Get the point? This is where the
saying “two sides to every story” spawns from. People may be telling you the
truth, but leave out the parts they don’t like, and capitalize on the items
they do, giving a lopsided spin. Not even your expensive text books or crusty
grandmother are 100% real.
This might dismay you into
believing there is just so much bullshit the truth is not worth digging for.
But Lo! The facts are present! We usually just need to clean off the glup and
grime of human interjection to harness them.
Keep an OPEN MIND , be a
POSITIVE SKEPTIC , don’t believe all
the niose.
Lesson 2
Mistakes are good
Getting
an F on an important test sure doesn’t seem like a good thing. But the
positivity comes from the way you respond to the mistake. Remain the same, or
change your behavior to make sure the flub doesn’t recur. Those are essentially
our options.
A laser
guided missile uses a computer to constantly calculate where its current
trajectory will take it. If the predicted destination is off, it makes the
slight adjustments to ensure success. The projectile runs this program loop
thousands of times before it decimates the bullseye; victory. The human brain
operates on the same principles: “Ouch, that stove is hot. In the future, I’ll
refrain from setting my hand on a stove.” Pain>>Learn>>Grow.
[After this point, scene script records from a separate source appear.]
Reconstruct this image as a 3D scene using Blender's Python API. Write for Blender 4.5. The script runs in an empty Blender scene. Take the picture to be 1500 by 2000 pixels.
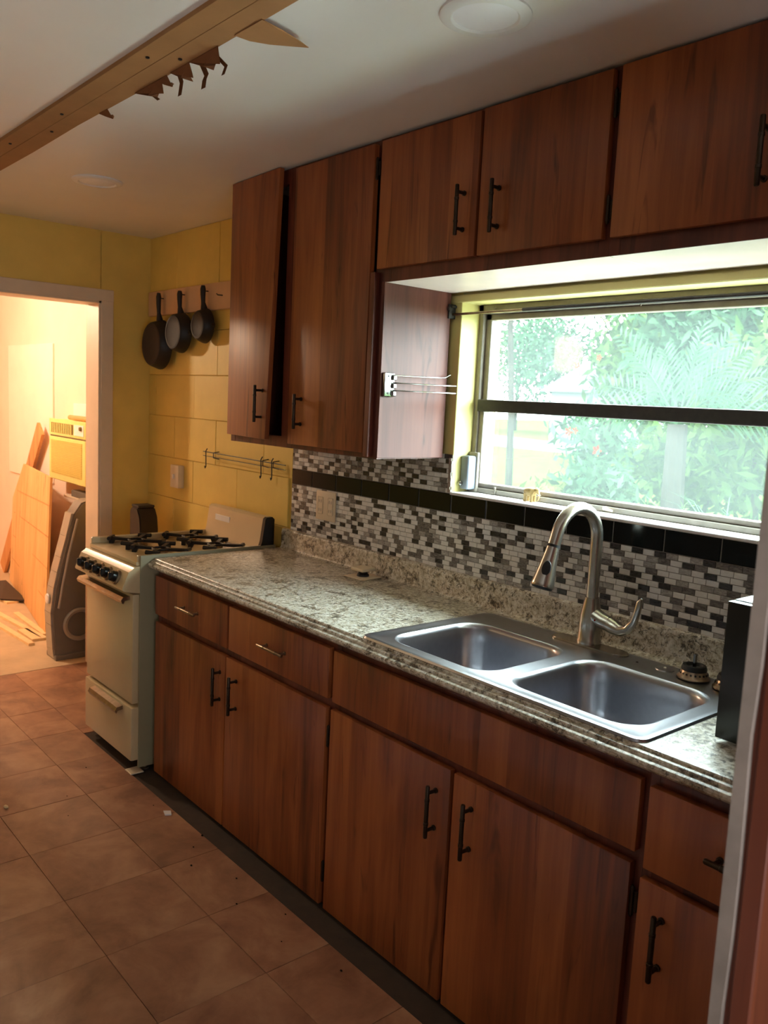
import bpy, bmesh, math, random
import numpy as np
from mathutils import Vector, Matrix
random.seed(7); rng = np.random.default_rng(11)
S = bpy.context.scene
COL = S.collection

# ------------------------------------------------------------------ camera
cam_d = bpy.data.cameras.new('camera'); cam = bpy.data.objects.new('camera', cam_d); COL.objects.link(cam)
YAW, PITCH, ROLL = 0.708, 0.1291, 0.0482
fw = Vector((-math.cos(YAW)*math.cos(PITCH), math.sin(YAW)*math.cos(PITCH), -math.sin(PITCH)))
r0 = fw.cross(Vector((0, 0, 1))).normalized(); u0 = r0.cross(fw)
rr = math.cos(ROLL)*r0 + math.sin(ROLL)*u0; uu = -math.sin(ROLL)*r0 + math.cos(ROLL)*u0
cam.matrix_world = Matrix(((rr.x, uu.x, -fw.x, 0.7464), (rr.y, uu.y, -fw.y, -2.0561), (rr.z, uu.z, -fw.z, 1.5302), (0, 0, 0, 1)))
cam_d.sensor_fit = 'HORIZONTAL'; cam_d.sensor_width = 36; cam_d.lens = 36*1662.4/1500
cam_d.clip_start = 0.02; cam_d.clip_end = 300
cam_d.dof.use_dof = True; cam_d.dof.focus_distance = 2.45; cam_d.dof.aperture_fstop = 9.0
S.camera = cam

# ------------------------------------------------------------------ world, lights, exposure
def lin(c): return tuple(((v/255)/12.92 if v/255 <= .04045 else ((v/255+.055)/1.055)**2.4) for v in c)
W = bpy.data.worlds.new('overcast_sky'); S.world = W; W.use_nodes = True
bg = W.node_tree.nodes['Background']; bg.inputs[0].default_value = (.88, .96, 1.0, 1); bg.inputs[1].default_value = 13.0
def light(name, kind, loc, energy, color, rot=None, **kw):
    l = bpy.data.lights.new(name, kind); l.energy = energy; l.color = color
    for k, v in kw.items(): setattr(l, k, v)
    o = bpy.data.objects.new(name, l); COL.objects.link(o); o.location = loc
    if rot is not None: o.rotation_euler = rot
    return o
# warm bulb of the next room, under its ceiling
light('next_room_bulb', 'POINT', (-5.2, -1.22, 2.135), 31, (1.0, .75, .51), shadow_soft_size=.06)
# added fill light behind the camera, tilted up to brighten the ceiling
light('ceiling_fill_light', 'AREA', (2.0, -1.7, 1.2), 16.0, (.95, .97, 1.0), rot=(math.radians(132), 0, math.radians(90)), shape='RECTANGLE', size=1.6, size_y=1.2)
# warm lamp of the dining side, to the left of the frame
light('dining_lamp', 'POINT', (-2.9, -2.35, 1.9), 1.5, (1.0, .70, .42), shadow_soft_size=.12)
# window portal: guides the sky light through the opening
p = light('window_portal', 'AREA', (-.68, .19, 1.555), 1, (1, 1, 1), rot=(math.radians(-90), 0, 0), shape='RECTANGLE', size=1.26, size_y=.66)
p.data.cycles.is_portal = True
# soft high sun outdoors, from behind the house
sun = light('sun', 'SUN', (0, 0, 20), 2.5, (1.0, .97, .92), rot=(math.radians(24), math.radians(10), 0), angle=math.radians(4))
S.view_settings.view_transform = 'Standard'; S.view_settings.look = 'None'
S.view_settings.exposure = 1.6; S.view_settings.gamma = 1.0; S.view_settings.use_curve_mapping = False
S.cycles.max_bounces = 12; S.cycles.diffuse_bounces = 6; S.cycles.transparent_max_bounces = 24
S.cycles.use_denoising = True; S.cycles.sample_clamp_indirect = 6.0; S.cycles.caustics_reflective = False; S.cycles.caustics_refractive = False

# ------------------------------------------------------------------ materials
def newmat(name):
    m = bpy.data.materials.new(name); m.use_nodes = True
    nt = m.node_tree; b = nt.nodes['Principled BSDF']
    return m, nt, b
def N(nt, typ, **kw):
    n = nt.nodes.new(typ)
    for k, v in kw.items():
        if k.startswith('i_'): n.inputs[int(k[2:])].default_value = v
        else: setattr(n, k, v)
    return n
def L(nt, a, b): nt.links.new(a, b)
def noise(nt, vec, scale, detail=4, rough=.55, dist=0):
    n = N(nt, 'ShaderNodeTexNoise'); n.inputs['Scale'].default_value = scale; n.inputs['Detail'].default_value = detail
    n.inputs['Roughness'].default_value = rough; n.inputs['Distortion'].default_value = dist
    if vec is not None: L(nt, vec, n.inputs['Vector'])
    return n.outputs['Fac']
def ramp(nt, fac, stops):
    r = N(nt, 'ShaderNodeValToRGB'); e = r.color_ramp.elements
    while len(e) < len(stops): e.new(.5)
    for el, (p_, c) in zip(e, stops): el.position = p_; el.color = (*c, 1)
    L(nt, fac, r.inputs[0]); return r.outputs[0]
def mixc(nt, fac, a, b, mode='MIX'):
    m = N(nt, 'ShaderNodeMix', data_type='RGBA', blend_type=mode)
    for sock, v in ((m.inputs[0], fac), (m.inputs[6], a), (m.inputs[7], b)):
        if hasattr(v, 'links') or isinstance(v, bpy.types.NodeSocket): L(nt, v, sock)
        elif isinstance(v, (int, float)): sock.default_value = v
        else: sock.default_value = (*v, 1)
    return m.outputs[2]
def math_(nt, op, a, b=None):
    m = N(nt, 'ShaderNodeMath', operation=op)
    for i, v in enumerate((a, b)):
        if v is None: continue
        if isinstance(v, bpy.types.NodeSocket): L(nt, v, m.inputs[i])
        else: m.inputs[i].default_value = v
    return m.outputs[0]
def scaled(nt, vec, s):
    m = N(nt, 'ShaderNodeVectorMath', operation='MULTIPLY'); L(nt, vec, m.inputs[0]); m.inputs[1].default_value = s; return m.outputs[0]
def objvec(nt, shift=True):
    tc = N(nt, 'ShaderNodeTexCoord')
    if not shift: return tc.outputs['Object']
    oi = N(nt, 'ShaderNodeObjectInfo'); cx = N(nt, 'ShaderNodeCombineXYZ')
    L(nt, math_(nt, 'MULTIPLY', oi.outputs['Random'], 31.0), cx.inputs[0]); L(nt, math_(nt, 'MULTIPLY', oi.outputs['Random'], 17.0), cx.inputs[2])
    a = N(nt, 'ShaderNodeVectorMath', operation='ADD'); L(nt, tc.outputs['Object'], a.inputs[0]); L(nt, cx.outputs[0], a.inputs[1])
    return a.outputs[0]
def bump(nt, b, h, strength=.2, dist=.002):
    bn = N(nt, 'ShaderNodeBump'); bn.inputs['Strength'].default_value = strength; bn.inputs['Distance'].default_value = dist
    L(nt, h, bn.inputs['Height']); L(nt, bn.outputs[0], b.inputs['Normal'])

def plain(name, c, rough=.5, metal=0, var=.12, scale=25, bumpy=0, spec=.5):
    m, nt, b = newmat(name); v = objvec(nt, False); c = lin(c)
    n = noise(nt, v, scale, 5)
    col = ramp(nt, n, [(.25, tuple(x*(1-var) for x in c)), (.75, tuple(min(1, x*(1+var)) for x in c))])
    L(nt, col, b.inputs['Base Color']); b.inputs['Roughness'].default_value = rough; b.inputs['Metallic'].default_value = metal
    b.inputs['Specular IOR Level'].default_value = spec
    if bumpy: bump(nt, b, noise(nt, v, scale*4, 4), bumpy, .003)
    return m

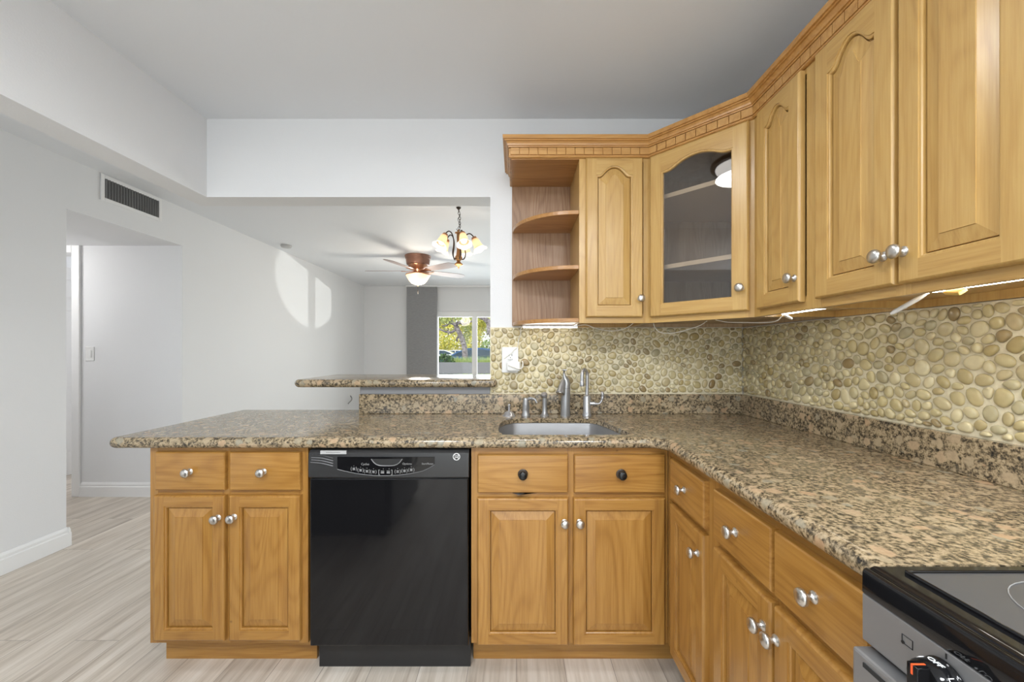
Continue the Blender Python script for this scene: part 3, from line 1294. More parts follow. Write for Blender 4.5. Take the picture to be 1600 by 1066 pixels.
add_pts(arc(XCL + 0.03, YCF + 0.03, 0.03, PI, 1.5 * PI), 1)       # front left corner
add_pts([(XCR - 0.035, YCF)], 1)
add_pts([(XCR, YCF - 0.035)], 1)                                   # inside corner, eased
add_pts([(XCR, 0.592)], 0)
add_pts([(XW - 0.012, 0.592)], 0)
add_pts([(XW - 0.012, YB - 0.010)], 0)
add_pts([(-0.815, YB - 0.010)], 0)
add_pts([(-0.815, 2.20)], 1)
add_pts(arc(XCL + 0.03, 2.20 - 0.03, 0.03, PI / 2, PI), 1)
wts[-1] = 1

hole0 = [(0.415, 1.525), (0.438, 1.545), (0.432, 1.60), (0.410, 1.72), (0.390, 1.80), (0.362, 1.870), (0.30, 1.893), (0.03, 1.893),
         (-0.032, 1.868), (-0.068, 1.80), (-0.075, 1.70), (-0.072, 1.60), (-0.055, 1.545), (-0.02, 1.525)]
hole = [(p.x, p.y) for p in spline([(x, y, 0) for x, y in hole0] + [(hole0[0][0], hole0[0][1], 0)], 5)[:-1]]
area = sum(hole[i - 1][0] * hole[i][1] - hole[i][0] * hole[i - 1][1] for i in range(len(hole)))
if area < 0:
    hole.reverse()
ctop = thing('countertop', 'speckled tan granite worktop running along the peninsula, round the sink and up to the stove', 'countertop', (0, YCF, BZ1))
b = MB()
bullnose_slab(b, outl, wts, CZ, CT, hole)
o = b.build('slab', granite, None, smooth=30)
o.parent = ctop
o.location = (0, -YCF, -BZ1)

# sink bowl
sink = thing('sink', 'stainless steel undermount sink with a rounded D shaped bowl', 'sink', (0.18, 1.70, 0.68))
b = MB()
b.M = Matrix.Translation((-0.18, -1.70, -0.68))
rings = []
for o_, z_ in ((-0.012, CZ - 0.0205), (-0.003, CZ - 0.0205), (0.000, CZ - 0.024), (0.003, 0.76), (0.006, 0.715), (0.016, 0.69), (0.035, 0.682), (0.09, 0.680)):
    rings.append([(p[0], p[1], z_) for p in poly_off(hole, o_)])
b.loft(rings, True, False, True)
b.build('bowl', steel, sink, smooth=50)
b = MB()
b.lathe([(0.045, 0), (0.045, 0.004), (0.036, 0.005), (0.030, 0.001), (0.004, 0.001)], (0.0, 0.02, 0.0005), 24)
b.build('drain', chrome, sink, smooth=40)

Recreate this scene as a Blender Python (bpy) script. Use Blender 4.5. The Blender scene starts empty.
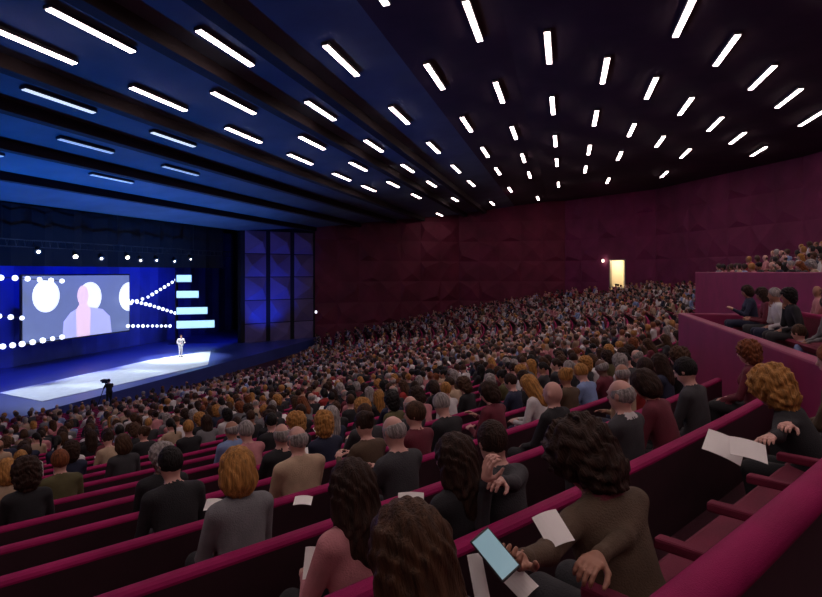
import bpy, math, random
import numpy as np
from mathutils import Vector, Matrix
random.seed(7); rng = np.random.default_rng(7)
C = bpy.context.scene.collection
PI = math.pi
# ------------------------------------------------------------------ camera
F = 600.0; YAW = math.radians(14.4); EYE = 8.5; HOR = 272.0
cam_d = bpy.data.cameras.new('camera'); cam = bpy.data.objects.new('camera', cam_d); C.objects.link(cam)
cam.location = (0, 0, EYE)
cam.rotation_euler = (PI/2, 0, YAW - PI/2)
cam_d.sensor_width = 36; cam_d.lens = F/822*36; cam_d.shift_y = -(298.5-HOR)/822
cam_d.clip_start = .05; cam_d.clip_end = 400
bpy.context.scene.camera = cam
VF = np.array([math.cos(YAW), math.sin(YAW)]); VR = np.array([math.sin(YAW), -math.cos(YAW)])
vs = bpy.context.scene.view_settings
bpy.context.scene.display_settings.display_device = 'sRGB'
vs.view_transform = 'Standard'; vs.look = 'None'; vs.gamma = 1; vs.use_curve_mapping = False
vs.exposure = 0.12
# ------------------------------------------------------------------ world
w = bpy.data.worlds.new('world'); bpy.context.scene.world = w; w.use_nodes = True
w.node_tree.nodes['Background'].inputs[0].default_value = (.05, .02, .05, 1)
w.node_tree.nodes['Background'].inputs[1].default_value = .02
# light strengths (tune here)
STRIP_L = 14.5
BLUE = (.008, .2, 1.0)
BLUE_UP_W = 1500.0       # added blue spots aimed at the ceiling
BLUE_BACK_W = 1300.0    # wash on the backdrop and stage floor
STAGE_W = 2600.0        # white key light on the stage runway
def lamp(name, kind, loc, energy, color, target=None, **kw):
    d = bpy.data.lights.new(name, kind); d.energy = energy; d.color = color
    for k, v in kw.items(): setattr(d, k, v)
    o = bpy.data.objects.new(name, d); C.objects.link(o); o.location = loc
    if target is not None:
        o.rotation_euler = (Vector(target)-Vector(loc)).to_track_quat('-Z', 'Y').to_euler()
    return o
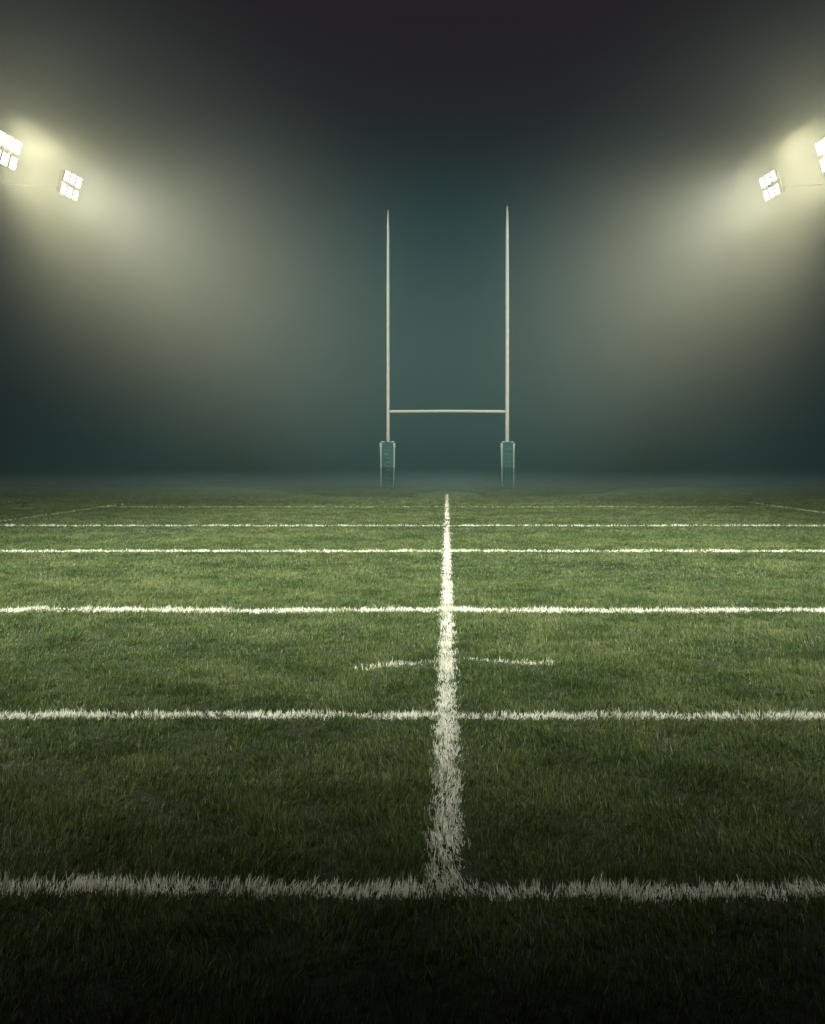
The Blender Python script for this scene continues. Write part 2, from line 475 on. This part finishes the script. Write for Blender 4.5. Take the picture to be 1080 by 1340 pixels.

Now if you’ll all turn to chapter
2, you’ll read that all failures are
opportunities to grow. Next time there is a test, try cracking the book
open for a couple of minutes the night before. Then maybe your F will turn to a
C, and you would’ve gain a little bit o’ book learnin.
Lesson 3
Entrepreneurship
You
don’t have to work for your money, you can make your money work for you. Working
for somebody else is not your only option. You live in a country that is
powered by, and promotes Free Enterprise. Business owners (and investors) are
the wealthiest people in the world.
Tell me if this sounds familiar: get
good grades in high school; go to a good university; get a good job; 401K your
way to retirement at 65. Life succeeded! Right?
Wrong. I’m not saying this is a bad
route to travel, but understand that people you see with million dollar homes
and Ferraris didn’t get those things by following the formula above. Maybe 1%
of them did, all of them CEOs at top corporations. But you know what those CEOs
don’t have? Time to enjoy their
mansions and supercars.
People fall into 4 sectors of money
making, according to market guru Robert Kyosaki: Employment, Self-employment,
Investing, and Big Business. The first two eat up your clock, the last two make
you wealthy, if you play your cards right.
But we don’t hear this in school do
we? We are asked “what do you want to be?”, when we should be hearing “how
do you want to live?”
Lesson 4
Shit Gets Real (Ladies, pardon the French)
Life is not a T.V. show. Sometimes the
girl gets away, the main character loses, or the ending isn’t happily ever
after. This is OK because life goes on. It’s all good.
Most of us who have walked the Earth for more than 15
years already learn this intuitively, but in modern western civilization we can
be coddled all throughout high school and college. We feel safe inside our warm
cocoon of student-ness.
But eventually metamorphosis leaves the egg. The cosmos
snaps back and shows it’s seemingly chaotic side. As a wise man once said: “in
life, there is suffering”. This may seem very stoic and negative, however
undeniable. There’s also a lot of happiness and rainbows, but that isn’t the
problem, is it?
The point is to recognize the universe is not
necessarily always on your side, and when it shows you this, you will probably
not enjoy it. “Things don’t always work out”, “life isn’t fair”, “dog eat dog”,
“box of chocolates”….the list goes on. But in the end it’s all good.
This Lesson list is incomplete, I’m sure. I
hope that what I did provide gave you some insight and practical knowledge for
the days ahead. And if not: shit happens.